Ma tutto questo non si risolve soltanto con le inchieste dei P.M., che ci vogliono sempre tenendo conto che i Magistrati debbono svolgere le proprie funzioni e non basta affermare per la politica “ho fiducia nella Giustizia”.
Ritengo che bisogna trovare un controllo amministrativo per irrorare sanzioni, pecuniarie, che se hanno la caratteristica della simultaneità e rapidità nella erogazione e nella procedura di recupero e di effettivo pagamento per chi contravviene, vuoi il richiedente la “raccomandazione”, vuoi, il funzionario pubblico o politico, toccare le tasche delle persone, serve più di ogni indagine giudiziaria (che va sempre fatta tant’è che questo mio scritto non ha lo scopo di evitare gli aspetti penali dei reati, non è un salvacondotto per la Pubblica Amministrazione o la “politica” ma, è un suggerimento per attuare una prevenzione efficace per tentare di cambiare “le cattive abitudini” dei sistema siciliano (ma anche di altre parti d’Italia) e fermo restando che milioni sono i siciliani che non ricorrono alle raccomandazioni e che non tutta la politica è disposta ad accettare la raccomandazione.
Ed allora necessita una legge (e non un protocollo destinato come sempre ad essere disatteso), anche, se non meglio, siciliana, possibile perché non coinvolge norme penali e leggi fondamentali ed imperative dallo Stato, che prescriva per i contravventori dall’una parte e dall’altra, che a seguito brevissima istruttoria, coordinata da un apposito dipartimento, e, magari, alla dipendenza di una “delega assessoriale”, accertino, anche su segnalazione, o per fatto notorio, l’uso e l’abuso della “raccomandazione”.
Comunque, che se dalla “politica”, o dalla Pubblica Amministrazione, si dà corso alla “raccomandazione”, resta dovuto l’aspetto penale per i reati commessi in alcune materie (pubblici appalti, concorsi, ecc.).
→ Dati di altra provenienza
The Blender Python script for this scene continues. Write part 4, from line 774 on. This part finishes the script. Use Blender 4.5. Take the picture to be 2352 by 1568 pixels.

È utopia? Probabile, ma perché non provarci?
Raimondo Maira.
Le parole dell’avvocato Maira rappresentano un richiamo potente alla consapevolezza collettiva e alla necessità di una svolta culturale.
Il suo appello a una legge regionale contro la “raccomandazione” non è solo una provocazione, ma una proposta concreta per restituire centralità al merito, alla trasparenza e alla legalità, valori senza i quali – ammonisce Maira – la Sicilia non potrà mai cambiare davvero.